How important are reddit-style flairs for people? There's the raised issue https://github.com/LemmyNet/lemmy/issues/317 which has it listed as a far-future, with questions as far as how to handle federation.
Personally, having at least an initial implementation done on a community level would be largely sufficient, with expansion to instance-wide being optional. The situation I've found most useful, personally, is sports-related groups with your favored team being your flair. This gives context to comments without constantly having to say "as a X fan"
We used flairs on the Lockpicking sub as awards as people progressed through different levels of locksport. I'm dreading having to give thousands of those out again here if user flairs are a thing.

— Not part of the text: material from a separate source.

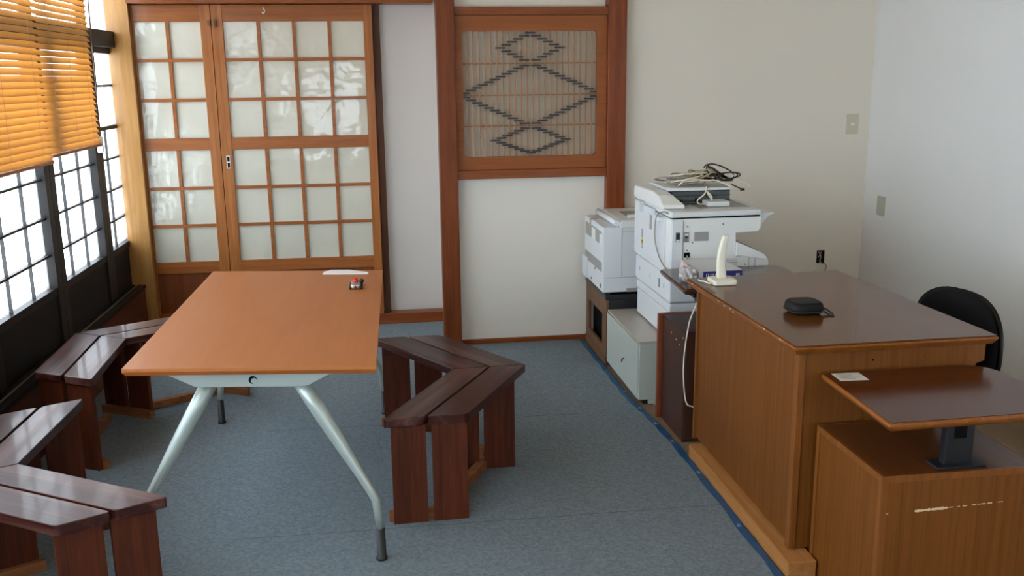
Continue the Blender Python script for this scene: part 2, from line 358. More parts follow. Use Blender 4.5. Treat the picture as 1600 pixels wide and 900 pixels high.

They can be very handy for context, or even fun. For example, I have my "Galaxy Note 20" flair on /r/Android so anyone seeing my comments can know I am speaking from a Samsung phone perspective without me having to state that each time. On /r/nba people have their preferred team set as flair so others can shittalk back to them based on what team they follow, which is a lot of the fun of /r/nba.
There are many more examples in the different subreddits I would frequent, but regardless, I would definitely like community-specific flair options on the Lemmy instances. For example, the option to have your preferred distro as a user flair on [email protected]
As a mod, I use userflairs to restrict certain people from posting, which cuts down on offtopic posts. And yes people can intentionally incorrectly flair themselves, but in general they won't do that (most rule breaking offtopic posts aren't done intentionally, they just never read the rules).
Per-community flair is nice in particular contexts. Like in a community focused on a specific league, a flair to show what team you support. But in a politics community I think flair for the party you support would end up really biasing the conversation.
I think in some cases it can be an important contribution, say you are in programmers career website and people write advice, some of those are unemployed or students, other are senior developers or managers , it could be useful that they have some credentials.
IIRC, there's like two primary contributers to lemmy, and one to kbin. I can understand why features like these are far away in the timeline. But with the influx of people, more contributors can quickly lead to accelerated development, especially on non-core features.
In certain communities they are pretty key. For example, I lurk a lot of trans meme subs on Reddit where user flairs are important for knowing the right pronouns to use for somebody and post flairs are important for content warnings.
On /kbin there is an option to add a badge to new link/article (and separately to add hashtags). However, I don't know if it works. I am summoning @ernest - are badges flair-equivalents?
Indeed, that's right. This function is currently disabled to avoid complications. I need to temporarily hide the form field. The badge defines a magazine owner, and once marked, it appears next to the title, providing additional filtering options within the magazine.